The recursive Copy example uses the relativize and resolve methods.

Comparing a Path

The Path class supports equals allowing you to test two paths for equality. The startsWith and endsWith methods allow you to test whether a path begins or ends with a particular string. These methods are very easy to use:

Path path = ...;
Path p1 = ...;
Path p2 = Paths.get("/home");
Path p3 = Paths.get("foo");

if (path.equals(p3)) {
    //equality logic here
} else if (path.startsWith(p1)) {
    //path begins with "/home"
} else if (path.endsWith(p2)) {
    //path ends with "foo"
}

The Path class implements the Iterable interface — the iterator method returns an object that allows you to iterate over the name elements in the path. The first element returned is that closest to the root in the directory tree. The following code snippet iterates over a path, printing out each name element:

Path path = ...;
for (Path name: path) {
    System.out.println(name);
}

The Path class also implements the Comparable interface — you can compare Path objects using compareTo which is useful for sorting.

You can also put Path objects into a Collection. See the Collections trail for more information on this powerful feature.

When you want to verify that two Paths locate the same file, you can use the isSameFile method, described in Checking Whether Two Paths Locate the Same File.

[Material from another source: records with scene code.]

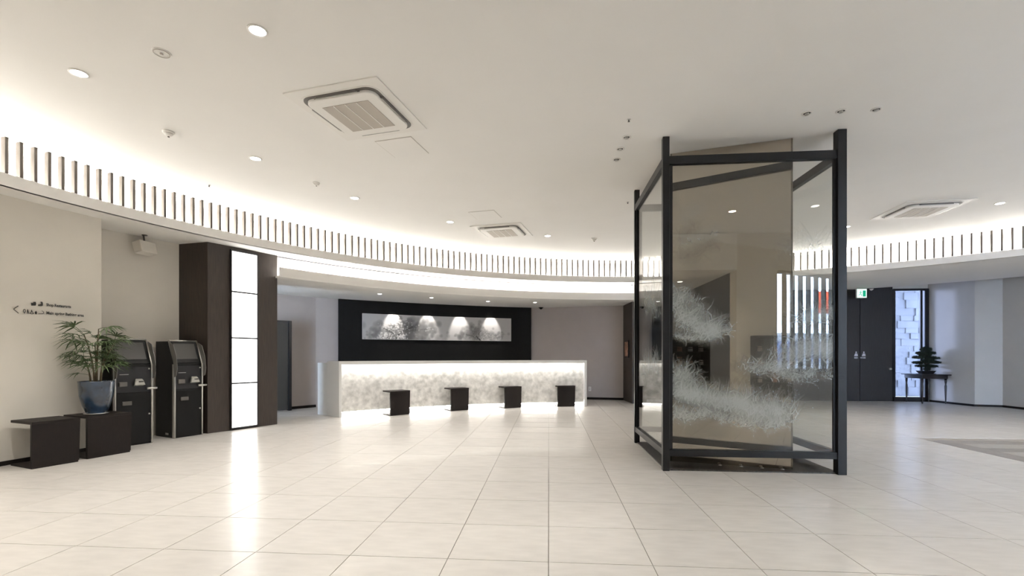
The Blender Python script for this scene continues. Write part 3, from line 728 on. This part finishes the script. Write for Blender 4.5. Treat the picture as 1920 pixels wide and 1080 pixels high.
# ------------------------------------------------------------------ ceiling fittings
def spot(p, W, cone=110, blend=.6, size=.05, tgt=None, col=WARM, name='lamp', par=None):
    l = bpy.data.lights.new(name, 'SPOT'); l.energy = W; l.spot_size = math.radians(cone); l.spot_blend = blend; l.shadow_soft_size = size; l.color = col
    o = bpy.data.objects.new(name, l); C.objects.link(o); o.location = p
    if tgt: o.rotation_euler = (Vector(tgt)-Vector(p)).to_track_quat('-Z', 'Y').to_euler()
    if par: o.parent = par
    return o
def downlight(x, y, z, label, group, W, r=.055, cone=115, lit=True):
    t = thing('downlight', label, 'downlight', (x, y, z), 0, group)
    MB().lathe([(r, .0), (r+.014, 0), (r+.014, -.006), (r, -.006)], 28, cap=False).build('trim_ring', M['acwhite'], t)
    MB().lathe([(.001, -.002), (r, -.002), (r, -.004), (.001, -.004)], 24).build('lens', M['lamp'] if lit else M['vane'], t)
    if lit and W: spot((0, 0, -.03), W, cone, par=t)
    return t
gd_ = 'downlights in the main ceiling'
for px, py, lb in ((483, 57, 'lit round downlight nearest the top edge of the ceiling'), (148, 137, 'lit round downlight at far left of the ceiling'),
                   (479, 297, 'lit round downlight between the smoke detector and the large air conditioner'), (665, 371, 'lit round downlight below the large air conditioner'),
                   (844, 416, 'lit round downlight just left of the middle air conditioner'), (1027, 442, 'lit round downlight just right of the middle air conditioner'),
                   (1875, 381, 'lit round downlight at far right of the ceiling'), (1587, 425, 'lit round downlight just right of the glass box')):
    downlight(*up(px, py, ZC), ZC, lb, gd_, DOWN_W)
for x, y in ((1.88, 2.62), (-1.6, 2.3), (-4.3, 2.6), (4.2, 2.2), (6.4, 2.0), (8.4, 3.6), (8.0, 0.2), (5.4, 0.6)):  # all but the first are unseen lamps added to brighten the foreground
    downlight(x, y, ZC, 'lit round downlight %s, outside the photograph' % {1.88: 'just in front of the front wall by the corridor', -1.6: 'left of the corridor opening', -4.3: 'near the left wall', 4.2: 'near the display case', 6.4: 'in the middle before the slatted window', 8.4: 'near the right wall', 8.0: 'at the right end of the slatted window', 5.4: 'at the left end of the slatted window'}[x], gd_, DOWN_W*.8)
downlight(0.35, .35, 2.82, 'downlight of the corridor behind the camera', 'corridor downlight', 25)
ga = 'downlights over the reception desk'
for px, py, lb in ((712, 551, 'small lit downlight over the desk, leftmost'), (809, 558, 'small lit downlight over the desk, second from left'),
                   (915, 565, 'small lit downlight over the desk, third from left'), (1003, 567, 'small lit downlight over the desk, rightmost')):
    downlight(*up(px, py, ZA), ZA, lb, ga, 22, .045, 90)
for k, px in enumerate((737, 801.5, 862, 920)):
    a = math.radians(hit_circle(px, 590, BC, BR-.05)[0]); r = BR-.36
    p = (BC[0]+r*math.cos(a), BC[1]+r*math.sin(a)); r2 = BR-.05
    t = thing('picture_light', ['tiny picture spotlight on the left side of the left tree', 'tiny picture spotlight at the right side of the left tree', 'tiny picture spotlight left of the right tree', 'tiny picture spotlight right of the right tree'][k], 'spotlight', (*p, ZA), 0, 'spotlights over the picture')
    MB().lathe([(.02, 0), (.03, 0), (.03, -.005), (.02, -.005)], 16).build('trim_ring', M['acwhite'], t)
    q = (BC[0]+r2*math.cos(a)-p[0], BC[1]+r2*math.sin(a)-p[1], -.62)
    spot((0, 0, -.02), 34, 50, .5, .02, q, par=t)
# unlit round fittings
x, y = up(303, 99, ZC); t = thing('ceiling_speaker', 'flat round ceiling speaker between the two lit lights at top left', 'speaker', (x, y, ZC))
MB().lathe([(.001, -.006), (.052, -.006), (.06, -.004), (.066, 0), (.001, 0)], 28).build('grille_disc', M['acwhite'], t)
MB().lathe([(.05, -.0085), (.055, -.0085), (.055, -.005), (.05, -.005)], 28, cap=False).build('rim', M['grille'], t)
MB().lathe([(.001, -.012), (.012, -.012), (.012, -.005), (.001, -.005)], 14).build('boss', M['grille'], t)
def detector(px, py, label, s=1.0, z=ZC):
    x, y = up(px, py, z); t = thing('smoke_detector', label, 'smoke detector', (x, y, z))
    MB().lathe([(.001, 0), (.055*s, 0), (.055*s, -.012), (.048*s, -.018)], 24).build('base', M['acwhite'], t)
    MB().lathe([(.044*s, -.018), (.03*s, -.04*s), (.014*s, -.048*s), (.001, -.05*s)], 24).build('sensor_dome', M['acwhite'], t)
    MB().lathe([(.001, -.050*s), (.010*s, -.050*s), (.010*s, -.056*s), (.001, -.058*s)], 10).build('sensor_tip', M['vane'], t)
detector(316, 247, 'white conical smoke detector at left of the ceiling'); detector(593, 343, 'smaller white smoke detector near the middle left of the ceiling', .8)
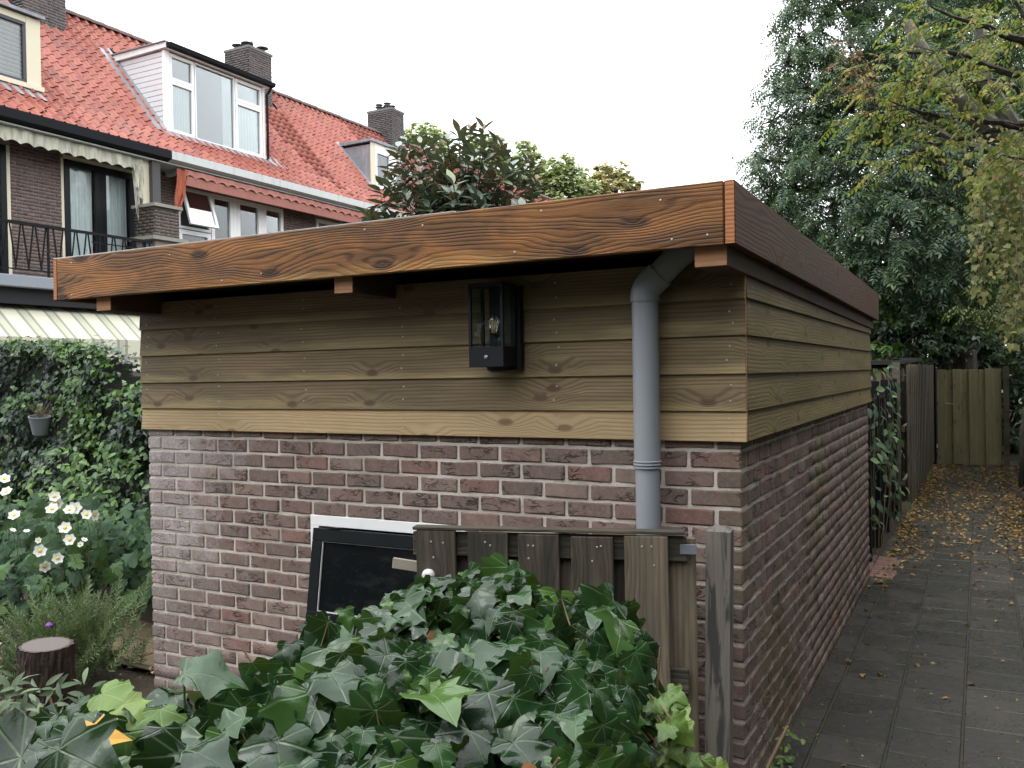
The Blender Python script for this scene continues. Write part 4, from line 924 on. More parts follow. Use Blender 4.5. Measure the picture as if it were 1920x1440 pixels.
T_ = TT(np.column_stack([lx, ly, lz]), frames(rv, nr, n, tp, 0.2), rv.uniform(0.07, 0.135, n)); w5 = rv.integers(0, 5, n)
dd = np.array([to_px(p)[2] for p in np.column_stack([lx, ly, lz])]); od = np.argsort(dd-lz*1.2)
tlm = [mk('leaf', V, F, mANL, uv=U) for V, F, U in TL5]
for i in od[:200]: link('leaf', tlm[w5[i]], an, M4(T_[i]))
o = scatter('leaves', TL5, T_[od[200:]], w5[od[200:]], mANL, an); o['kind'] = 'stuff'
# light green shrub behind the flowers
shr = thing('small_shrub', 'fresh green rounded-leaf shrub growing between anemones and hedge', 'shrub', (-6.6, 4.75, 0))
OV = [oval_leaf(70+k, 0.5, 0.15, 0.25, 4) for k in range(3)]
n = 520; P = np.column_stack([-6.45+rv.normal(0, 0.26, n), 4.72+rv.normal(0, 0.08, n), np.clip(0.80+rv.normal(0, 0.24, n), 0.2, 1.18)])
T_ = TT(P, frames(rv, np.array([0.3, -0.6, 0.8])+rv.normal(0, 0.4, (n, 3)), n, np.tile([0.2, -0.6, -0.4], (n, 1)), 0.8), rv.uniform(0.04, 0.085, n))
o = scatter('leaves', OV, T_, rv.integers(0, 3, n), leafmat('shrub_leaf', [(0, (0.045, 0.10, 0.03)), (0.6, (0.08, 0.18, 0.04)), (1, (0.18, 0.30, 0.07))], 0.45, trans=0.3), shr); o['kind'] = 'stuff'
sb = MB()
for k in range(16):
    q = np.array([-6.45+rv.normal(0, 0.2), 4.75+rv.normal(0, 0.05), rv.uniform(0.7, 1.15)]); sb.tube([(-6.45, 4.76, 0), (q[0]*0.5-6.45*0.5, 4.76, q[2]*0.5), q], [0.006, 0.004, 0.0015], 5)
sb.build('stems', mGST, shr)

# ------------------------------------------------------------------ rosemary, sage, stump
def sprig(k):
    r = np.random.default_rng(600+k); items = []; q = (np.array([(-0.08, 0, 0), (0.08, 0, 0), (0.07, 0.6, 0.0), (0, 1, -0.1), (-0.07, 0.6, 0.0)]), [(0, 1, 2, 3, 4)], np.full((5, 2), 0.5))
    for i in range(44):
        t = 0.06+0.94*i/43; a = i*2.4; el = 0.35+0.75*t
        d = np.array([math.cos(a)*math.cos(el), math.sin(a)*math.cos(el), math.sin(el)])
        items.append((q, tdir(d, (math.sin(a), -math.cos(a), 0.3), 0.17*(1.15-0.55*t)*r.uniform(0.8, 1.2), (0.02*math.sin(3*t), 0.02*math.cos(2*t), t))))
    st = MB().tube([(0, 0, 0), (0.02*math.sin(1.5), 0.02, 0.5), (0.0, 0.0, 1.0)], [0.012, 0.009, 0.004], 3); items.append(((np.array(st.V), st.F, np.full((len(st.V), 2), 0.5)), np.eye(4)))
    return merge(items)
SPR = [sprig(k) for k in range(3)]
mROS = leafmat('rosemary_leaf', [(0, (0.10, 0.15, 0.065)), (0.6, (0.16, 0.22, 0.10)), (1, (0.25, 0.32, 0.15))], 0.6, 0.3, 0.15)
ros = thing('rosemary_bush', 'feathery rosemary bush with upright needle sprigs at the shed corner', 'bush', (-4.75, 3.3, 0))
n = 330; P = np.column_stack([-4.72+rv.normal(0, 0.17, n), 3.36+rv.normal(0, 0.15, n), rv.uniform(0.0, 0.36, n)])
dr = np.column_stack([rv.normal(0, 0.5, n)+1.6*(P[:, 0]+4.72), rv.normal(0, 0.5, n)+1.6*(P[:, 1]-3.36), np.ones(n)])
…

Verifying the Existence of a File or Directory

Most of the methods described in this page are syntactic — meaning they operate on the Path instance. But eventually you will want to go to the file system to verify that a particular Path exists, or does not exist. You can do this with the exists and the notExists methods. Note that !path.exists() is not equivalent to path.notExists(). When testing a file's existence, three results are possible:

• The file is verified to exist.
• The file is verified to not exist.
• The file's status is unknown — this can occur when the program does not have access to the file.

If both exists and notExists returns false, the existence of the file cannot be verified.

The Path class also supports a more powerful method to check accessibility, the checkAccess method, described in Checking File Accessibility.